>>>>>

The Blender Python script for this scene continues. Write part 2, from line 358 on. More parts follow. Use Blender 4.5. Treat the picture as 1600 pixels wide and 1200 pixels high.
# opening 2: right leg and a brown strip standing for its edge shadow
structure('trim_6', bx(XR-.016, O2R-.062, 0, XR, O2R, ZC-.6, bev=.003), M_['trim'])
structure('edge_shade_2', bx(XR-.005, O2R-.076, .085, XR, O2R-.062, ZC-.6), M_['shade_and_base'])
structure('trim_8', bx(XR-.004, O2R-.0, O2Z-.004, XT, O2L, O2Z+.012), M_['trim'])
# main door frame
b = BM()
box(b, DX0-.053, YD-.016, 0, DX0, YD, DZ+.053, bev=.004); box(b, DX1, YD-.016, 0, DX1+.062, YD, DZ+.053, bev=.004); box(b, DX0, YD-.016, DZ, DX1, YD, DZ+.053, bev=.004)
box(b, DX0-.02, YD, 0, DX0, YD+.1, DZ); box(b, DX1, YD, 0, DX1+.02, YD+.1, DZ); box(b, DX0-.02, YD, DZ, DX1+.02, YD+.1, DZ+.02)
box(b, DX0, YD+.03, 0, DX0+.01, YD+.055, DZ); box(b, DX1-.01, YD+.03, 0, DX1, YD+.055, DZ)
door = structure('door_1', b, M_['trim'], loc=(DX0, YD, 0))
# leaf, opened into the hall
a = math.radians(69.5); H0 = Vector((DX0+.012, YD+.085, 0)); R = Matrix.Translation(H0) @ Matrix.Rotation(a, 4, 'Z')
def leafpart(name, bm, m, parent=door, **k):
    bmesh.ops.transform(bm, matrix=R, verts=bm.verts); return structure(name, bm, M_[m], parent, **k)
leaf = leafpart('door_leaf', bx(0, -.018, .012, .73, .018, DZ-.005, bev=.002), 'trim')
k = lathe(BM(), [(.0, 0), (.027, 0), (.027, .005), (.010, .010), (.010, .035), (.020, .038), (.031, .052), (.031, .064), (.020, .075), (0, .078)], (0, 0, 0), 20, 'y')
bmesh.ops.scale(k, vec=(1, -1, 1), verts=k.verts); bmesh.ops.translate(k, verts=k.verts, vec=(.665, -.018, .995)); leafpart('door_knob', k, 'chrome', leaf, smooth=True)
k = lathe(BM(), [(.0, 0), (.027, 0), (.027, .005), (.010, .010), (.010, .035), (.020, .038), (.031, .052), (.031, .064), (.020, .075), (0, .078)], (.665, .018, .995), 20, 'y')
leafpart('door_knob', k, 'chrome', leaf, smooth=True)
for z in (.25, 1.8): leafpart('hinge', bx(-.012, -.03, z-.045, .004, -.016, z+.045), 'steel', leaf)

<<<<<

▶ **EXERCISE DETAILS**: Extract all of the data shown above without alteration.

▶ **THE RESULT**:
The Blender Python script for this scene continues. Write part 2, from line 358 on. More parts follow. Use Blender 4.5. Treat the picture as 1600 pixels wide and 1200 pixels high.
# opening 2: right leg and a brown strip standing for its edge shadow
structure('trim_6', bx(XR-.016, O2R-.062, 0, XR, O2R, ZC-.6, bev=.003), M_['trim'])
structure('edge_shade_2', bx(XR-.005, O2R-.076, .085, XR, O2R-.062, ZC-.6), M_['shade_and_base'])
structure('trim_8', bx(XR-.004, O2R-.0, O2Z-.004, XT, O2L, O2Z+.012), M_['trim'])
# main door frame
b = BM()
box(b, DX0-.053, YD-.016, 0, DX0, YD, DZ+.053, bev=.004); box(b, DX1, YD-.016, 0, DX1+.062, YD, DZ+.053, bev=.004); box(b, DX0, YD-.016, DZ, DX1, YD, DZ+.053, bev=.004)
box(b, DX0-.02, YD, 0, DX0, YD+.1, DZ); box(b, DX1, YD, 0, DX1+.02, YD+.1, DZ); box(b, DX0-.02, YD, DZ, DX1+.02, YD+.1, DZ+.02)
box(b, DX0, YD+.03, 0, DX0+.01, YD+.055, DZ); box(b, DX1-.01, YD+.03, 0, DX1, YD+.055, DZ)
door = structure('door_1', b, M_['trim'], loc=(DX0, YD, 0))
# leaf, opened into the hall
a = math.radians(69.5); H0 = Vector((DX0+.012, YD+.085, 0)); R = Matrix.Translation(H0) @ Matrix.Rotation(a, 4, 'Z')
def leafpart(name, bm, m, parent=door, **k):
    bmesh.ops.transform(bm, matrix=R, verts=bm.verts); return structure(name, bm, M_[m], parent, **k)
leaf = leafpart('door_leaf', bx(0, -.018, .012, .73, .018, DZ-.005, bev=.002), 'trim')
k = lathe(BM(), [(.0, 0), (.027, 0), (.027, .005), (.010, .010), (.010, .035), (.020, .038), (.031, .052), (.031, .064), (.020, .075), (0, .078)], (0, 0, 0), 20, 'y')
bmesh.ops.scale(k, vec=(1, -1, 1), verts=k.verts); bmesh.ops.translate(k, verts=k.verts, vec=(.665, -.018, .995)); leafpart('door_knob', k, 'chrome', leaf, smooth=True)
k = lathe(BM(), [(.0, 0), (.027, 0), (.027, .005), (.010, .010), (.010, .035), (.020, .038), (.031, .052), (.031, .064), (.020, .075), (0, .078)], (.665, .018, .995), 20, 'y')
leafpart('door_knob', k, 'chrome', leaf, smooth=True)
for z in (.25, 1.8): leafpart('hinge', bx(-.012, -.03, z-.045, .004, -.016, z+.045), 'steel', leaf)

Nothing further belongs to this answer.